--- begin ---

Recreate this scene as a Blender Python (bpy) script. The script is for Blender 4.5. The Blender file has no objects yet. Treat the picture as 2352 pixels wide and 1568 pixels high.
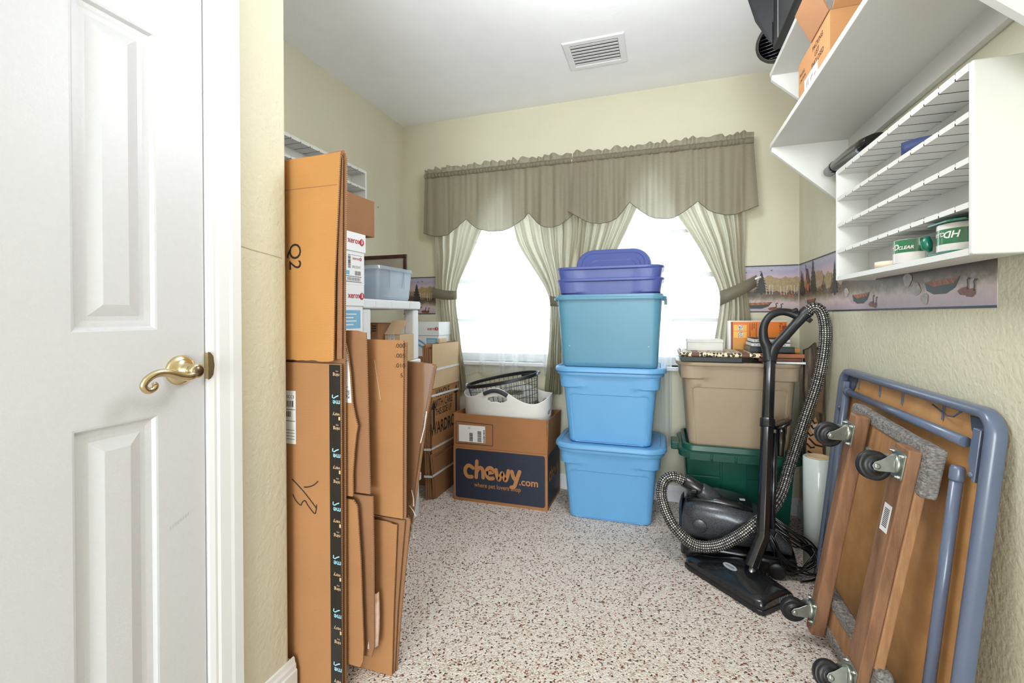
import bpy, bmesh, math, random
from mathutils import Vector, Matrix, noise
random.seed(7)
PI = math.pi
scene = bpy.context.scene
COL = scene.collection

# ------------------------------------------------------------------ camera
cam_d = bpy.data.cameras.new('camera')
cam_d.sensor_fit = 'HORIZONTAL'
cam_d.sensor_width = 36.0
cam_d.lens = 1042.8 / 2352 * 36.0
cam_d.shift_y = -(784 - 730.66) / 2352
cam_d.clip_start = 0.02
cam = bpy.data.objects.new('camera', cam_d)
COL.objects.link(cam)
R_ = Vector((0.950518, 0.310642, -0.004132)); U_ = Vector((0.002241, 0.006444, 0.999977)); F_ = Vector((-0.310662, 0.950505, -0.005429))
cam.matrix_world = Matrix(((R_.x, U_.x, -F_.x, 0), (R_.y, U_.y, -F_.y, 0), (R_.z, U_.z, -F_.z, 1.0944), (0, 0, 0, 1)))
scene.camera = cam

# ------------------------------------------------------------------ world, lights, exposure
world = bpy.data.worlds.new('overcast_sky')
scene.world = world
world.use_nodes = True
bg = world.node_tree.nodes['Background']
bg.inputs['Color'].default_value = (0.86, 0.94, 1.0, 1)
bg.inputs['Strength'].default_value = 3.0

def area_light(name, loc, rot, sx, sy, power, col):
    d = bpy.data.lights.new(name, 'AREA'); d.shape = 'RECTANGLE'; d.size = sx; d.size_y = sy
    d.energy = power; d.color = col
    o = bpy.data.objects.new(name, d); COL.objects.link(o); o.location = loc; o.rotation_euler = rot
    return o
# frontal fill light added outside an invented glazed door behind the viewpoint; the curtained double window is lit by the sky itself
area_light('rear_fill_light', (-0.15, -3.25, 1.25), (math.radians(90), 0, 0), 1.5, 2.1, 124, (0.93, 0.965, 1.0))
scene.view_settings.view_transform = 'Standard'
scene.view_settings.look = 'None'
scene.view_settings.gamma = 1.0
scene.view_settings.use_curve_mapping = False
scene.view_settings.exposure = 0.40

# ------------------------------------------------------------------ materials
def lin(c):
    return c / 12.92 if c <= 0.04045 else ((c + 0.055) / 1.055) ** 2.4
def hexc(h):
    return tuple(lin(int(h[i:i + 2], 16) / 255) for i in (0, 2, 4)) + (1.0,)
MATS = {}
def mat(name, col, rough=0.6, metal=0.0, var=0.06, vscale=8.0, bump=0.0, bscale=60.0, col2=None, spec=0.5,
        coat=0.0, alpha=1.0, trans=0.0, stretch=None, detail=3.0):
    """procedural principled material: noise-varied base colour with optional noise relief"""
    if name in MATS:
        return MATS[name]
    m = bpy.data.materials.new(name); m.use_nodes = True
    nt = m.node_tree; b = nt.nodes['Principled BSDF']
    L = nt.links.new
    tc = nt.nodes.new('ShaderNodeTexCoord')
    src = tc.outputs['Object']
    if stretch:
        mp = nt.nodes.new('ShaderNodeMapping'); mp.inputs['Scale'].default_value = stretch
        L(src, mp.inputs['Vector']); src = mp.outputs['Vector']
    n = nt.nodes.new('ShaderNodeTexNoise'); n.inputs['Scale'].default_value = vscale; n.inputs['Detail'].default_value = detail
    L(src, n.inputs['Vector'])
    r = nt.nodes.new('ShaderNodeValToRGB')
    c = hexc(col)
    c2 = hexc(col2) if col2 else tuple(max(0, x * (1 - var * 2)) for x in c[:3]) + (1,)
    c1 = c if col2 else tuple(min(1, x * (1 + var)) for x in c[:3]) + (1,)
    r.color_ramp.elements[0].color = c2; r.color_ramp.elements[0].position = 0.3
    r.color_ramp.elements[1].color = c1; r.color_ramp.elements[1].position = 0.7
    L(n.outputs['Fac'], r.inputs['Fac']); L(r.outputs['Color'], b.inputs['Base Color'])
    b.inputs['Roughness'].default_value = rough
    b.inputs['Metallic'].default_value = metal
    b.inputs['Specular IOR Level'].default_value = spec
    b.inputs['Coat Weight'].default_value = coat
    b.inputs['Alpha'].default_value = alpha
    b.inputs['Transmission Weight'].default_value = trans
    if bump:
        n2 = nt.nodes.new('ShaderNodeTexNoise'); n2.inputs['Scale'].default_value = bscale; n2.inputs['Detail'].default_value = 4
        L(src, n2.inputs['Vector'])
        bp = nt.nodes.new('ShaderNodeBump'); bp.inputs['Strength'].default_value = bump; bp.inputs['Distance'].default_value = 0.004
        L(n2.outputs['Fac'], bp.inputs['Height']); L(bp.outputs['Normal'], b.inputs['Normal'])
    MATS[name] = m
    return m

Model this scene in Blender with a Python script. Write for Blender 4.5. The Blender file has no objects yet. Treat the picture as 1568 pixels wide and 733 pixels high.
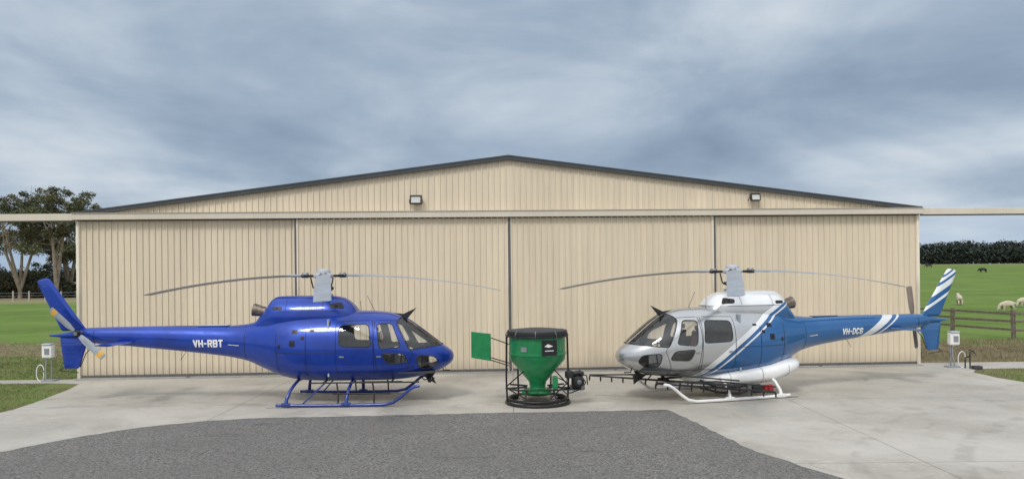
import bpy, bmesh, math, random
import numpy as np
from mathutils import Vector, Matrix
from mathutils.bvhtree import BVHTree
random.seed(4); rng=np.random.default_rng(7)
S=bpy.context.scene; COL=S.collection
R=math.radians
# ------------------------------------------------------------------ node helpers
class NT:
    def __init__(s,tree): s.t=tree; s.n=tree.nodes; s.l=tree.links
    def add(s,ty,**k):
        n=s.n.new(ty)
        for a,b in k.items(): setattr(n,a,b)
        return n
    def put(s,sock,v):
        if hasattr(v,'is_output') or isinstance(v,bpy.types.NodeSocket): s.l.new(v,sock)
        else:
            if sock.type=='RGBA' and len(v)==3: v=(*v,1)
            sock.default_value=v
    def math(s,op,a,b=None,c=None,clamp=False):
        n=s.add('ShaderNodeMath',operation=op,use_clamp=clamp); s.put(n.inputs[0],a)
        if b is not None: s.put(n.inputs[1],b)
        if c is not None: s.put(n.inputs[2],c)
        return n.outputs[0]
    def mr(s,v,a,b,c=0.,d=1.,smooth=True):
        n=s.add('ShaderNodeMapRange',interpolation_type='SMOOTHSTEP' if smooth else 'LINEAR')
        for i,x in enumerate((v,a,b,c,d)): s.put(n.inputs[i],x)
        return n.outputs[0]
    def mix(s,f,a,b,bt='MIX'):
        n=s.add('ShaderNodeMix',data_type='RGBA',blend_type=bt); s.put(n.inputs[0],f); s.put(n.inputs[6],a); s.put(n.inputs[7],b); return n.outputs[2]
    def noise(s,v,sc,det=4,rough=.5,dist=0.):
        n=s.add('ShaderNodeTexNoise'); s.put(n.inputs['Vector'],v); n.inputs['Scale'].default_value=sc; n.inputs['Detail'].default_value=det
        n.inputs['Roughness'].default_value=rough; n.inputs['Distortion'].default_value=dist; return n.outputs[0]
    def obj(s): return s.add('ShaderNodeTexCoord').outputs['Object']
    def sep(s,v):
        n=s.add('ShaderNodeSeparateXYZ'); s.put(n.inputs[0],v); return n.outputs
    def comb(s,x,y,z):
        n=s.add('ShaderNodeCombineXYZ'); s.put(n.inputs[0],x); s.put(n.inputs[1],y); s.put(n.inputs[2],z); return n.outputs[0]
    def bump(s,h,st,d=.01):
        n=s.add('ShaderNodeBump'); s.put(n.inputs['Height'],h); n.inputs['Strength'].default_value=st; n.inputs['Distance'].default_value=d; return n.outputs[0]
def newmat(name):
    m=bpy.data.materials.new(name); m.use_nodes=True; n=NT(m.node_tree); return m,n,m.node_tree.nodes['Principled BSDF']
def mat(name,c,rough=.5,metal=0.,var=.12,vs=3.,coat=0.,bump=0.,bs=60.):
    m,n,p=newmat(name); o=n.obj(); f=n.noise(o,vs,4,.6)
    c=np.array(c); n.put(p.inputs['Base Color'],n.mix(n.mr(f,.3,.7),tuple(c*(1-var)),tuple(np.minimum(c*(1+var),1))))
    p.inputs['Roughness'].default_value=rough; p.inputs['Metallic'].default_value=metal
    p.inputs['Coat Weight'].default_value=coat; p.inputs['Coat Roughness'].default_value=.04
    if bump: n.put(p.inputs['Normal'],n.bump(n.noise(o,bs,3),bump))
    return m
# ------------------------------------------------------------------ object helpers
def empty(name,loc=(0,0,0),rz=0):
    e=bpy.data.objects.new(name,None); COL.objects.link(e); e.location=loc; e.rotation_euler=(0,0,rz); return e
def mo(name,v,f,m,parent=None,smooth=False,mi=None):
    me=bpy.data.meshes.new(name); me.from_pydata([tuple(map(float,a)) for a in v],[],[tuple(map(int,a)) for a in f])
    for x in (m if isinstance(m,(list,tuple)) else [m]): me.materials.append(x)
    if smooth: me.polygons.foreach_set('use_smooth',[True]*len(me.polygons))
    me.update(); o=bpy.data.objects.new(name,me); COL.objects.link(o)
    if parent: o.parent=parent
    return o
def box(name,c,s,m,parent=None,bev=.01,rot=(0,0,0),seg=2):
    bm=bmesh.new(); bmesh.ops.create_cube(bm,size=1)
    for v in bm.verts: v.co=Vector((v.co.x*s[0],v.co.y*s[1],v.co.z*s[2]))
    if bev>0: bmesh.ops.bevel(bm,geom=bm.edges[:],offset=min(bev,min(s)*.45),segments=seg,affect='EDGES',profile=.6)
    me=bpy.data.meshes.new(name); bm.to_mesh(me); bm.free(); me.materials.append(m)
    o=bpy.data.objects.new(name,me); COL.objects.link(o); o.location=c; o.rotation_euler=rot
    if parent: o.parent=parent
    return o
def tubes(name,paths,r,m,parent=None,cyc=False):
    cu=bpy.data.curves.new(name,'CURVE'); cu.dimensions='3D'; cu.bevel_depth=1.0; cu.bevel_resolution=3; cu.use_fill_caps=True
    for p in paths:
        rr=r
        if isinstance(p,dict): rr=p['r']; p=p['p']
        sp=cu.splines.new('POLY'); sp.points.add(len(p)-1)
        for i,q in enumerate(p):
            sp.points[i].co=(*map(float,q),1); sp.points[i].radius=rr[i] if isinstance(rr,(list,tuple)) else rr
        sp.use_cyclic_u=cyc; sp.use_smooth=True
    cu.materials.append(m); o=bpy.data.objects.new(name,cu); COL.objects.link(o)
    if parent: o.parent=parent
    return o
def lathe(name,prof,m,parent=None,loc=(0,0,0),rot=(0,0,0),seg=48,smooth=True):
    v=[];f=[]
    for (r,z) in prof:
        for k in range(seg):
            a=2*math.pi*k/seg; v.append((r*math.cos(a),r*math.sin(a),z))
    for i in range(len(prof)-1):
        for k in range(seg):
            k2=(k+1)%seg; f.append((i*seg+k,i*seg+k2,(i+1)*seg+k2,(i+1)*seg+k))
    o=mo(name,v,f,m,parent,smooth); o.location=loc; o.rotation_euler=rot
    if smooth:
        md=o.modifiers.new('es','EDGE_SPLIT'); md.split_angle=R(35)
    return o
def pchip(xs,ys):
    o=np.argsort(xs); xs=np.array(xs,float)[o]; ys=np.array(ys,float)[o]
    h=np.diff(xs); d=np.diff(ys)/h; m=np.zeros(len(xs)); m[0]=d[0]; m[-1]=d[-1]
    for i in range(1,len(xs)-1):
        if d[i-1]*d[i]>0:
            w1=2*h[i]+h[i-1]; w2=h[i]+2*h[i-1]; m[i]=(w1+w2)/(w1/d[i-1]+w2/d[i])
    def F(x):
        x=min(max(x,xs[0]),xs[-1]); i=min(max(int(np.searchsorted(xs,x))-1,0),len(h)-1); t=(x-xs[i])/h[i]
        return float((2*t**3-3*t*t+1)*ys[i]+(t**3-2*t*t+t)*h[i]*m[i]+(-2*t**3+3*t*t)*ys[i+1]+(t**3-t*t)*h[i]*m[i+1])
    return F
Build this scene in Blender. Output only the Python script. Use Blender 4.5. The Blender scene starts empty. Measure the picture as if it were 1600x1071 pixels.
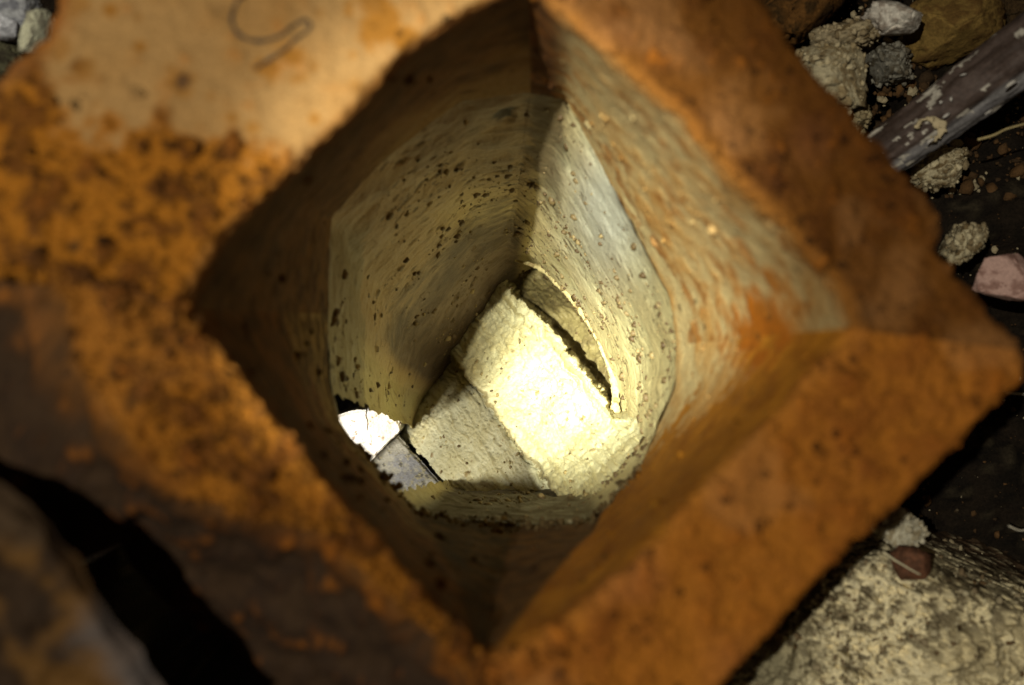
import bpy, math, random
import numpy as np
from mathutils import Vector

SC = bpy.context.scene
COL = SC.collection
rng = np.random.default_rng(7)
random.seed(7)

# ------------------------------------------------------------------ camera
H = 1.20                      # camera height above the bottom of the pit
F = 1600 * 50.0 / 36.0        # focal length in photograph pixels
cam = bpy.data.cameras.new('camera')
cam.lens = 50; cam.sensor_width = 36; cam.sensor_fit = 'HORIZONTAL'
cam.clip_start = 0.01; cam.clip_end = 50
cam.dof.use_dof = True
cam.dof.focus_distance = 0.90
cam.dof.aperture_fstop = 7.5
camo = bpy.data.objects.new('camera', cam); COL.objects.link(camo)
camo.location = (0, 0, H)     # looks straight down the flue
SC.camera = camo

# ------------------------------------------------------------------ light
w = bpy.data.worlds.new('World'); SC.world = w; w.use_nodes = True
w.node_tree.nodes['Background'].inputs[0].default_value = (1.0, 0.72, 0.42, 1)
w.node_tree.nodes['Background'].inputs[1].default_value = 0.038

def spot(name, loc, target, energy, size_deg, blend, radius, color):
    l = bpy.data.lights.new(name, 'SPOT')
    l.energy = energy; l.spot_size = math.radians(size_deg); l.spot_blend = blend
    l.shadow_soft_size = radius; l.color = color
    o = bpy.data.objects.new(name, l); COL.objects.link(o)
    o.location = loc
    d = Vector(target) - Vector(loc)
    o.rotation_euler = d.to_track_quat('-Z', 'Y').to_euler()
    return o
TORCH = (-0.218, 0.065, H + 0.60)
spot('torch_beam', TORCH, (0.044, -0.026, H - 0.90), 310, 5.8, 1.0, 0.004, (0.96, 0.99, 0.88))
spot('torch_wall_fill', TORCH, (0.114, 0.028, H - 1.0), 150, 10.4, 1.0, 0.005, (0.96, 0.98, 0.90))  # added spot, aimed off the beam to brighten the NE wall
spot('torch_spill', TORCH, (0.10, -0.02, H - 1.0), 42, 70, 0.4, 0.005, (1.0, 0.96, 0.84))
# light falling through the side passage at the foot of the flue
spot('passage_lamp', (-0.150, -0.115, H - 0.80), (-0.092, -0.060, H - 0.97), 2.3, 22, 0.9, 0.012, (1.0, 0.96, 0.90))
spot('passage_glow', (-0.165, -0.088, H - 0.80), (-0.030, -0.075, H - 0.99), 1.75, 80, 1.0, 0.015, (1.0, 0.97, 0.90))

SC.view_settings.view_transform = 'Standard'
SC.view_settings.look = 'None'
SC.view_settings.exposure = 0.0
SC.view_settings.gamma = 1.0
SC.render.engine = 'CYCLES'
SC.cycles.max_bounces = 8
SC.cycles.diffuse_bounces = 6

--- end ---

● SHORT EXERCISE: Begin at the first line of the records and please reproduce every line exactly through the one containing "COL = scene.collection", leaving all pictures out.

● SOLUTION FOR THIS TASK:
Recreate this scene as a Blender Python (bpy) script. The script is for Blender 4.5. The Blender file has no objects yet. Treat the picture as 2352 pixels wide and 1568 pixels high.
import bpy, bmesh, math, random
from mathutils import Vector, Matrix, noise
random.seed(7)
PI = math.pi
scene = bpy.context.scene
COL = scene.collection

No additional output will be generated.